Begin
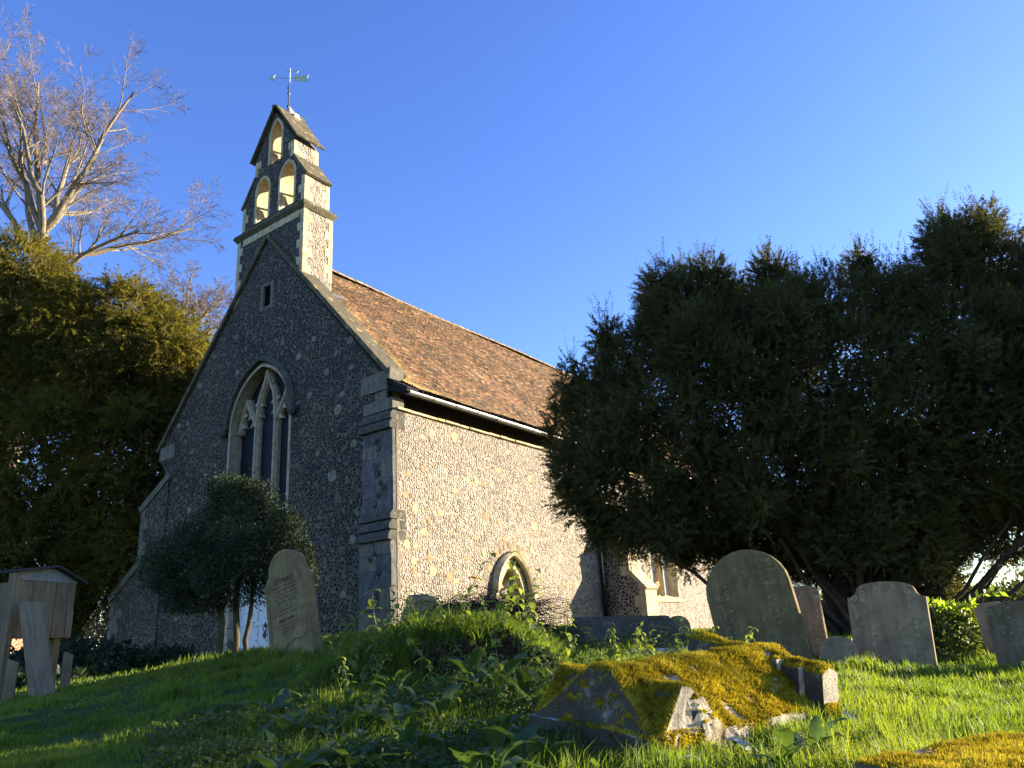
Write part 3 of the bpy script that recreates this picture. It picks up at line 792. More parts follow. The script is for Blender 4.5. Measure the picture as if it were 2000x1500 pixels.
b.build("blocking", [M['ashlar_warm'], M['pale_rock']], dw)
b = MB()
for i in range(15):
    a = math.pi * (i + 0.5) / 15
    if 0.2 < a < 2.95 and i not in (3, 11):
        r0 = 1.03 + 0.02; r1 = r0 + rs.uniform(0.16, 0.34)
        ex, ez = math.cos(a), math.sin(a) * 1.28
        px_, pz_ = 4.54 + ex * 0.95, 0.75 + ez * 0.98
        q = Vector((ex, 0, ez)).normalized(); tq = Vector((-q.z, 0, q.x)); wd = rs.uniform(0.05, 0.09)
        P = [(px_ + q.x*o + tq.x*t_, pz_ + q.z*o + tq.z*t_) for o, t_ in ((0.04, -wd), (r1 - r0 + 0.06, -wd * 1.2), (r1 - r0 + 0.06, wd * 1.2), (0.04, wd))]
        b.prism(P, -0.007 - 0.001 * (i % 3), 0.05, Sm, mi=i % 2)
b.build("voussoir", [M['block_brick'], M['block_pale']], dw)["label"] = "fan of thin orange and pale stones over the doorway"

# two-light square-headed window beyond the drainpipe
b = MB()
b.sweep([(15.45, 0.86), (15.45, 3.3), (14.9, 3.75), (14.4, 3.85), (13.9, 3.75), (13.35, 3.3), (13.35, 0.86)], [(-0.14, -0.012), (0.0, -0.015), (0.10, 0.16), (0.10, 0.40), (-0.04, 0.40)], Sm)
b.add([(13.2, -0.06, 0.80), (15.6, -0.06, 0.80), (15.6, 0.40, 0.98), (13.2, 0.40, 0.98), (13.2, -0.06, 0.66), (15.6, -0.06, 0.66), (15.6, 0.40, 0.66), (13.2, 0.40, 0.66)],
      [(0,1,2,3), (4,7,6,5), (0,4,5,1), (1,5,6,2), (2,6,7,3), (3,7,4,0)])
w2 = b.build("window", M['ashlar_warm'], church)
w2["label"] = "two-light stone window low in the south wall"
b = MB(); b.sweep([(14.4, 0.9), (14.4, 3.8)], [(0.10, 0.12), (0.04, 0.04), (-0.04, 0.04), (-0.10, 0.12), (-0.10, 0.39), (0.10, 0.39)], Sm); b.build("mullion", M['ashlar_warm'], w2)
b = MB(); b.box((13.36, 0.33, 0.87), (15.44, 0.36, 3.8)); b.build("pane", M['glass_lead'], w2)

# stepped buttress beside the drainpipe
b = MB()
pr = [(0.0, -1.5), (0.0, 3.9), (-0.62, 3.5), (-0.62, 2.6), (-0.95, 2.1), (-0.95, 1.52), (-1.45, 0.95), (-1.45, -1.5)]
U0, U1 = 9.82, 10.62
b.prism(pr, U0, U1, lambda a, z, t: (t, a, z), mi=0, side_mi=2)
for p0, p1 in (((-0.60, 3.56), (-0.02, 3.96)), ((-0.98, 2.10), (-0.58, 2.70)), ((-1.50, 0.93), (-0.90, 1.60))):
    b.sweep([p0, p1], [(0.05, U0 - 0.03), (-0.08, U0 - 0.03), (-0.08, U1 + 0.03), (0.05, U1 + 0.03)], lambda a, z, t: (t, a, z), mi=1)
for k, z0 in enumerate(np.arange(-1.4, 0.85, 0.36)):
    L = (0.22, 0.42)[k % 2]
    b.box((U0 - 0.008, -1.458, z0), (U1 + 0.006, -1.45 + L, z0 + 0.34), 1, jit=0.004, rng=rs)
for k, z0 in enumerate(np.arange(0.98, 2.0, 0.36)):
    L = (0.34, 0.2)[k % 2]
    b.box((U0 - 0.008, -0.958, z0 + 0.45), (U1 + 0.006, -0.95 + L, z0 + 0.75), 1, jit=0.004, rng=rs)
b.build("buttress", [M['flint_brown'], M['ashlar_warm'], M['flint_light']], church)["label"] = "stepped buttress beside the drainpipe"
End
● SET EXERCISE: Could the lines from the top of the material through the line with "of thin orange" be repeated exactly, pictures left out?

● EXERCISE RESPONSE:
Write part 3 of the bpy script that recreates this picture. It picks up at line 792. More parts follow. The script is for Blender 4.5. Measure the picture as if it were 2000x1500 pixels.
b.build("blocking", [M['ashlar_warm'], M['pale_rock']], dw)
b = MB()
for i in range(15):
    a = math.pi * (i + 0.5) / 15
    if 0.2 < a < 2.95 and i not in (3, 11):
        r0 = 1.03 + 0.02; r1 = r0 + rs.uniform(0.16, 0.34)
        ex, ez = math.cos(a), math.sin(a) * 1.28
        px_, pz_ = 4.54 + ex * 0.95, 0.75 + ez * 0.98
        q = Vector((ex, 0, ez)).normalized(); tq = Vector((-q.z, 0, q.x)); wd = rs.uniform(0.05, 0.09)
        P = [(px_ + q.x*o + tq.x*t_, pz_ + q.z*o + tq.z*t_) for o, t_ in ((0.04, -wd), (r1 - r0 + 0.06, -wd * 1.2), (r1 - r0 + 0.06, wd * 1.2), (0.04, wd))]
        b.prism(P, -0.007 - 0.001 * (i % 3), 0.05, Sm, mi=i % 2)
b.build("voussoir", [M['block_brick'], M['block_pale']], dw)["label"] = "fan of thin orange and pale stones over the doorway"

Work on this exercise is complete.